Aston Martin’s miserable beginning to the campaign continued as Vettel suffered an engine problem in his AMR22 during FP1, stopping on track with the four-time former World Champion climbing out and helping to extinguish a small fire.

The session was red-flagged but instead of arriving back at the pits in the Safety Car, Vettel rode back on a marshal’s scooter.

And not pillion either – instead, the 34-year-old piloted the machine himself, with his crash helmet not properly fitted, even waving to the crowd with both hands at once.

Sebastian Vettel is under investigation from the FIA for entering the track without permission.

Zero f*cks given.https://t.co/GCipFo7Vyc #F1 #AusGP pic.twitter.com/EPIT68AzNP

— PlanetF1 (@Planet_F1) April 8, 2022

Next came an official summons from the FIA with the somewhat amusing title, given the typically formal nature of these things, of “unauthorised use of a scooter on the track”.

Despite Vettel having argued it was not actually unauthorised, the stewards failed to see the funny side and hit him with a 5,000 euros fine.

Their verdict read: “Vettel asked if he could drive the scooter in order to return to his pit. The marshal assented.

“Vettel got on the scooter, expecting the marshal to get on behind him. When he didn’t get on, Vettel departed alone for the pit, without the prior approval to do so. Meanwhile, the marshal was trying to contact Race Control for instructions.

“In driving on the track to his pit, instead of the designated route, Vettel breached Article 26.7 of the Formula One Sporting Regulations which prohibits anyone from being on the track in the five-minute period after the end of a session, with the exception of specifically identified personnel, which makes no provision for drivers to have such access unless specifically authorised.”

Vettel had told reporters afterwards, quoted by Autosport: “Obviously we had a problem, there was a bit of smoke and I lost power. And we had to stop the car on the track. I did the best I could to limit the damage and get it off the track as soon as possible.

“I tried to make sure the car doesn’t get any further damaged. The marshal was very helpful, he had a Leatherman. I asked for an Allen key, then we took part of the bodywork off so I could get underneath and cool the car. So it was a bit of a job.

“I asked ‘can I get back?’ as soon as I knew the car was safe in terms of not catching fire again.

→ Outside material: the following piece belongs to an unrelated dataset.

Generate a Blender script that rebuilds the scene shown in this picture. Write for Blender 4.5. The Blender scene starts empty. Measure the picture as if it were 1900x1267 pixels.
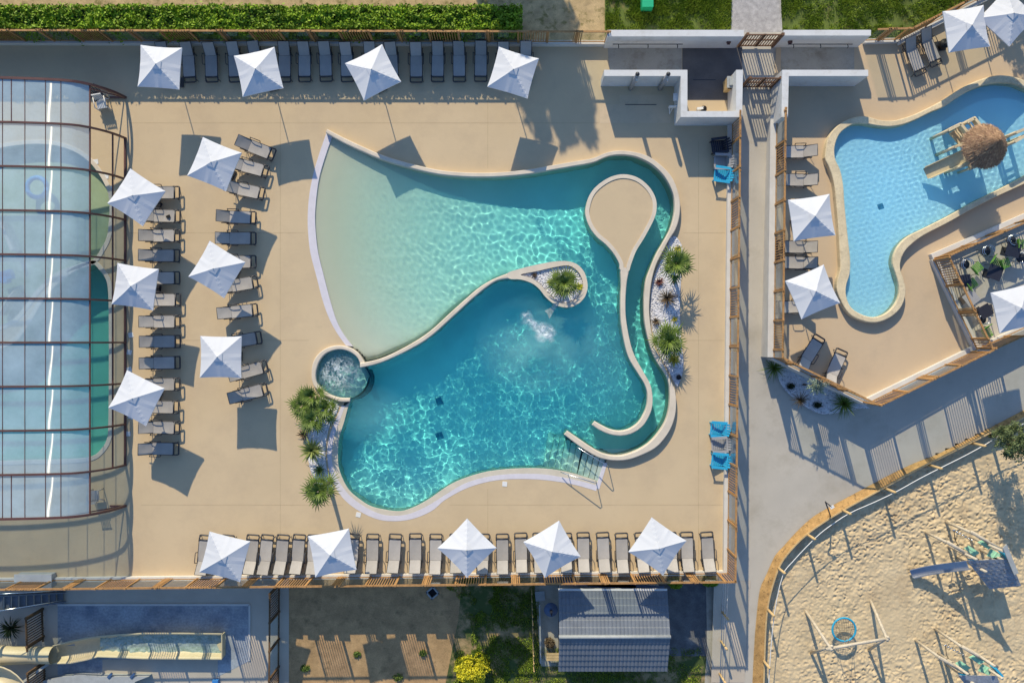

“The session was then over and I asked ‘is somebody coming?’ They said ‘yeah, as soon as the session is over’. Then the guy came with a scooter and said ‘you can jump on the back’.

“I said ‘can I drive it?’ because I prefer to drive myself. Then he handed me the scooter, so I said ‘okay’ and he said ‘off you go’ and I went.

“I mean, I’d like to get the car back and not have a problem in the first place. I’m not here to drive a scooter.”

 

Having ended FP1 with the 13th fastest time, Vettel was unable to run at all in FP2 due to the engine issue.

“It stopped our running, which was painful, and unfortunately it also cost us the whole session in the afternoon which is not ideal,” added Vettel.

“I haven’t been in the car for a while. Plus, the track is different. It will be fine tomorrow, but it would have been nice to get more laps.”